** Start **
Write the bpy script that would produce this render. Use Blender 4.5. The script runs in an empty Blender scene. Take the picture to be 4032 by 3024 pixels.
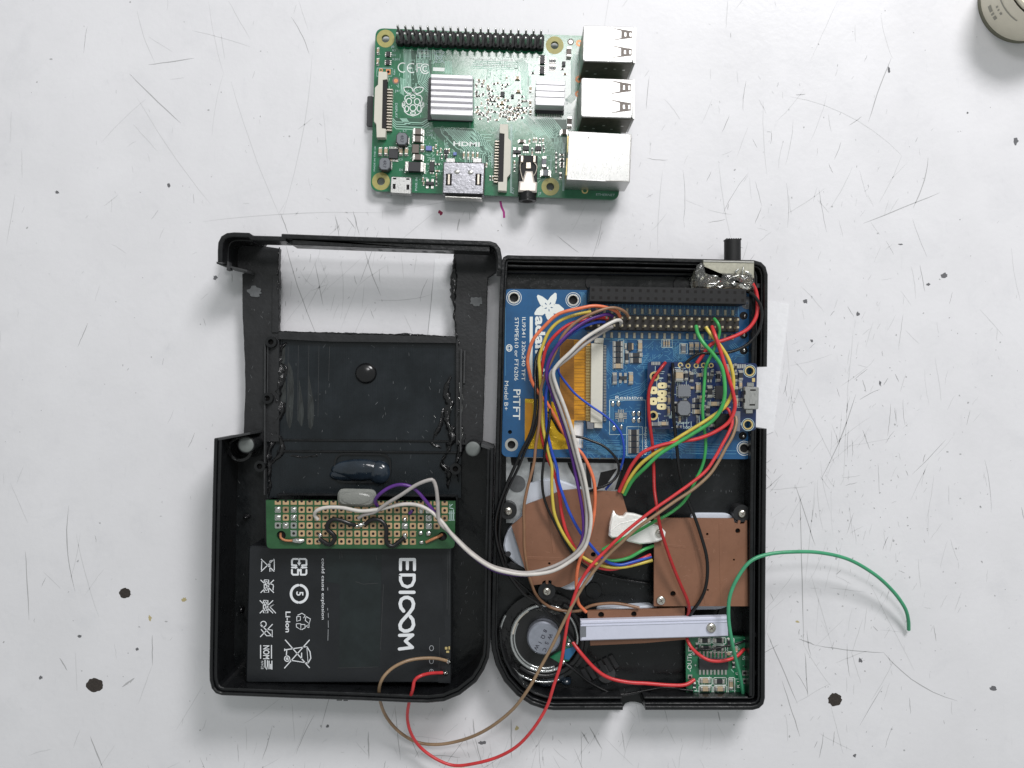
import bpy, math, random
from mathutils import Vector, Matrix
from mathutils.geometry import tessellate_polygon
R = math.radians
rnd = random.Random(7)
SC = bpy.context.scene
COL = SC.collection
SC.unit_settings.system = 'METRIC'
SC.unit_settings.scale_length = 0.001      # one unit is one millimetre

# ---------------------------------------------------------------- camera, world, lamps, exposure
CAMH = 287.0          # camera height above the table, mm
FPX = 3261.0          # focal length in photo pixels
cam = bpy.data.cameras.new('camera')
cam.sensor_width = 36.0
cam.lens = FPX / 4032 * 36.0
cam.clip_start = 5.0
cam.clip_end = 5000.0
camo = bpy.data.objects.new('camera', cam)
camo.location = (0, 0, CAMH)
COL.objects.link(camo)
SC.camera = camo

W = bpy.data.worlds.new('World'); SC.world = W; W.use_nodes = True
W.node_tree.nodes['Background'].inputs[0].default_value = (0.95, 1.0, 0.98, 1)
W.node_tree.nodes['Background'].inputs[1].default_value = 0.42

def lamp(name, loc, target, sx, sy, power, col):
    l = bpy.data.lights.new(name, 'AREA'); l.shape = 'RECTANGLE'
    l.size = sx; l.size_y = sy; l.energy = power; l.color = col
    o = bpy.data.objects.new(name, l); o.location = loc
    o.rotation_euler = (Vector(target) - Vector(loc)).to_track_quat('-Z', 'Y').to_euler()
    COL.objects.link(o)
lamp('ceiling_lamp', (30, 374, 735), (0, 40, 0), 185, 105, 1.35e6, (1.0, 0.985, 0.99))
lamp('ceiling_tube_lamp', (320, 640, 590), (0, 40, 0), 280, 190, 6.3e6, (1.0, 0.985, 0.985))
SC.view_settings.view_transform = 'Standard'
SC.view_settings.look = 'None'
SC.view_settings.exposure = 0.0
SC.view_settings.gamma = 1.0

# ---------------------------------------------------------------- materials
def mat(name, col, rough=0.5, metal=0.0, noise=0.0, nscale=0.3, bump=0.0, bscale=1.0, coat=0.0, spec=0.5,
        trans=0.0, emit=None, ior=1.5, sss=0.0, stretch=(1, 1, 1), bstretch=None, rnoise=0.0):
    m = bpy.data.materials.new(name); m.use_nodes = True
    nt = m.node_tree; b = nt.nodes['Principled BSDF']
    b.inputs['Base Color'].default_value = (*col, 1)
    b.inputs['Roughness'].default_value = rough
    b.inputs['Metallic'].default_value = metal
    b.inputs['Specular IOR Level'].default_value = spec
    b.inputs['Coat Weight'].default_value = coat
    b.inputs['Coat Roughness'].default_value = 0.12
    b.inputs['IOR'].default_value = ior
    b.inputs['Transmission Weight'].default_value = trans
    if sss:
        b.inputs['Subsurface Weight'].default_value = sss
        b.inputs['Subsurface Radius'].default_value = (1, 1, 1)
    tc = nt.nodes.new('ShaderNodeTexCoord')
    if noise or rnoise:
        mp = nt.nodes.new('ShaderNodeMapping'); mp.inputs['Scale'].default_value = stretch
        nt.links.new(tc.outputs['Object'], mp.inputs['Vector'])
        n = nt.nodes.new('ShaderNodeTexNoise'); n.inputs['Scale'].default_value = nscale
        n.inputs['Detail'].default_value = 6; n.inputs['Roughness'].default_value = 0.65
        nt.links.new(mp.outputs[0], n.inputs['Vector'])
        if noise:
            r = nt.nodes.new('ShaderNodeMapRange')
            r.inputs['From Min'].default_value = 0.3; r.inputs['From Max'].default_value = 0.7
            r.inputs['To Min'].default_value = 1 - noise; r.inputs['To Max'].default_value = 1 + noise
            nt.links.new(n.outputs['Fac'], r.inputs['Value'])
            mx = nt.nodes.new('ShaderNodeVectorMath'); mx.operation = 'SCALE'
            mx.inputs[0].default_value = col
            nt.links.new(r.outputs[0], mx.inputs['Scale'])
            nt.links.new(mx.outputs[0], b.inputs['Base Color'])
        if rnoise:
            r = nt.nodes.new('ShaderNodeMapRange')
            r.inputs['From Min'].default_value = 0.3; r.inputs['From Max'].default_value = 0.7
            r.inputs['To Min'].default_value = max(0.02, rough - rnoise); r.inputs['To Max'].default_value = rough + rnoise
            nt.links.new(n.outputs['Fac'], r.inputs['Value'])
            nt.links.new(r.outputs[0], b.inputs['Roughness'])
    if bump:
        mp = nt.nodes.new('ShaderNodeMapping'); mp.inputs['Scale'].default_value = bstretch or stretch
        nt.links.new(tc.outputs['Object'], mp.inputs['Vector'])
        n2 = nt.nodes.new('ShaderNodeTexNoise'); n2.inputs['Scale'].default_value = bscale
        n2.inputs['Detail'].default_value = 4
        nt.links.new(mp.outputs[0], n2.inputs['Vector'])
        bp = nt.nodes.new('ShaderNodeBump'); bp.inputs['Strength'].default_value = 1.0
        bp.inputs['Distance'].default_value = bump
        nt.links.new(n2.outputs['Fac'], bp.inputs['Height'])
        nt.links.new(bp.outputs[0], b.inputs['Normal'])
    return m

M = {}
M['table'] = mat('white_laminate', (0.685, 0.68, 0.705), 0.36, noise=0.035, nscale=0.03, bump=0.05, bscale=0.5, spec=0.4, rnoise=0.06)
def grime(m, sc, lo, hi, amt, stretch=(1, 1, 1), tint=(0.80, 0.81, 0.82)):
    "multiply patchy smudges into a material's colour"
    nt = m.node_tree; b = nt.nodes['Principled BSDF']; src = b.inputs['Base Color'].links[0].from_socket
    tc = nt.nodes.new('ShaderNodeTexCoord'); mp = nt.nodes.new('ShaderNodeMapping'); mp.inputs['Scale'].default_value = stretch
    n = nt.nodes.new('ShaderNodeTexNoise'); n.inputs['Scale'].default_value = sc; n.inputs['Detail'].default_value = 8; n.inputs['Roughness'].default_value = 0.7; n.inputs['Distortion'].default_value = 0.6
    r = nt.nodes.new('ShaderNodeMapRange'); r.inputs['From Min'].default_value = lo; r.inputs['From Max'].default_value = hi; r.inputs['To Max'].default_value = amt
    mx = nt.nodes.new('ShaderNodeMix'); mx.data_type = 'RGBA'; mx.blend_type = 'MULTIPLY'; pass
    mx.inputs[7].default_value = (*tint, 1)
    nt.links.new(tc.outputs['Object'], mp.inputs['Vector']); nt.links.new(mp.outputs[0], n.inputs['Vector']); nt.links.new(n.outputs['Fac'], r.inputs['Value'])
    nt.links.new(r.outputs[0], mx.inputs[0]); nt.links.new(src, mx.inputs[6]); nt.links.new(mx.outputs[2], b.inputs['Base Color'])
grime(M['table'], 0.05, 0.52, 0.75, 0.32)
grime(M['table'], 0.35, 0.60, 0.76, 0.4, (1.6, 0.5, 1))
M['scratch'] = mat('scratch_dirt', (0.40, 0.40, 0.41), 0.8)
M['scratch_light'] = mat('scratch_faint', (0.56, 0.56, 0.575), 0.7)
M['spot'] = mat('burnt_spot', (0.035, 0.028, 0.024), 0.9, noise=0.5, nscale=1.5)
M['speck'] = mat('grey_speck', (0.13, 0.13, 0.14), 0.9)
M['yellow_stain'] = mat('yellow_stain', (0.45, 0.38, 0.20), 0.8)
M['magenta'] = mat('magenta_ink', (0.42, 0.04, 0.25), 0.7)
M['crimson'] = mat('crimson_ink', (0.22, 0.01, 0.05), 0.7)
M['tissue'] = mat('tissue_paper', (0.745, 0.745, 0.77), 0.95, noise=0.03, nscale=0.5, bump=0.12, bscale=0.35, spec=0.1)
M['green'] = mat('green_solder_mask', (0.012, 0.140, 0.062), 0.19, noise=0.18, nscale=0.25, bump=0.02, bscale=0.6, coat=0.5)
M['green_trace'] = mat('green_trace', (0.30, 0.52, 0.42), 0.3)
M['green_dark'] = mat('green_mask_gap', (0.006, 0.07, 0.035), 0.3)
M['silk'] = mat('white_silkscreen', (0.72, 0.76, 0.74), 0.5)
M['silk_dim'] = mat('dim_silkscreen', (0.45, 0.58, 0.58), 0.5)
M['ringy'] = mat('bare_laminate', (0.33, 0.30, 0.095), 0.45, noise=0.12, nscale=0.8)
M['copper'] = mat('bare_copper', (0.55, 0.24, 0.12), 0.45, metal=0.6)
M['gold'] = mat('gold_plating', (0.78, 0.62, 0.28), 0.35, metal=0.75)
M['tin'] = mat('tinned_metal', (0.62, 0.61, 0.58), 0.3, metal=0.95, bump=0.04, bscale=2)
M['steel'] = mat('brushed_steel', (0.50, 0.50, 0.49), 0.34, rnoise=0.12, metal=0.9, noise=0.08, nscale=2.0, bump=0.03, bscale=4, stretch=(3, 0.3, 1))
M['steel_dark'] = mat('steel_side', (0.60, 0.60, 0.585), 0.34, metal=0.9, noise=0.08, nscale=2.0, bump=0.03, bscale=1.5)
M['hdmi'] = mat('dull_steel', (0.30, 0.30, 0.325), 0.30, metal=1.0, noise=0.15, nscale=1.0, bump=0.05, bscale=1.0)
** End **
** Start **
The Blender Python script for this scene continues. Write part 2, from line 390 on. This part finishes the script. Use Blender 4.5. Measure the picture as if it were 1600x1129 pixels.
** End **
Taking the entries above, extract every line from the one bearing "Write the bpy" through the one bearing "SC.view_settings.gamma = 1.0", exactly, with no pictures.

## ANSWER TO THIS TASK
Write the bpy script that would produce this render. Use Blender 4.5. The script runs in an empty Blender scene. Take the picture to be 4032 by 3024 pixels.
import bpy, math, random
from mathutils import Vector, Matrix
from mathutils.geometry import tessellate_polygon
R = math.radians
rnd = random.Random(7)
SC = bpy.context.scene
COL = SC.collection
SC.unit_settings.system = 'METRIC'
SC.unit_settings.scale_length = 0.001      # one unit is one millimetre

# ---------------------------------------------------------------- camera, world, lamps, exposure
CAMH = 287.0          # camera height above the table, mm
FPX = 3261.0          # focal length in photo pixels
cam = bpy.data.cameras.new('camera')
cam.sensor_width = 36.0
cam.lens = FPX / 4032 * 36.0
cam.clip_start = 5.0
cam.clip_end = 5000.0
camo = bpy.data.objects.new('camera', cam)
camo.location = (0, 0, CAMH)
COL.objects.link(camo)
SC.camera = camo

W = bpy.data.worlds.new('World'); SC.world = W; W.use_nodes = True
W.node_tree.nodes['Background'].inputs[0].default_value = (0.95, 1.0, 0.98, 1)
W.node_tree.nodes['Background'].inputs[1].default_value = 0.42

def lamp(name, loc, target, sx, sy, power, col):
    l = bpy.data.lights.new(name, 'AREA'); l.shape = 'RECTANGLE'
    l.size = sx; l.size_y = sy; l.energy = power; l.color = col
    o = bpy.data.objects.new(name, l); o.location = loc
    o.rotation_euler = (Vector(target) - Vector(loc)).to_track_quat('-Z', 'Y').to_euler()
    COL.objects.link(o)
lamp('ceiling_lamp', (30, 374, 735), (0, 40, 0), 185, 105, 1.35e6, (1.0, 0.985, 0.99))
lamp('ceiling_tube_lamp', (320, 640, 590), (0, 40, 0), 280, 190, 6.3e6, (1.0, 0.985, 0.985))
SC.view_settings.view_transform = 'Standard'
SC.view_settings.look = 'None'
SC.view_settings.exposure = 0.0
SC.view_settings.gamma = 1.0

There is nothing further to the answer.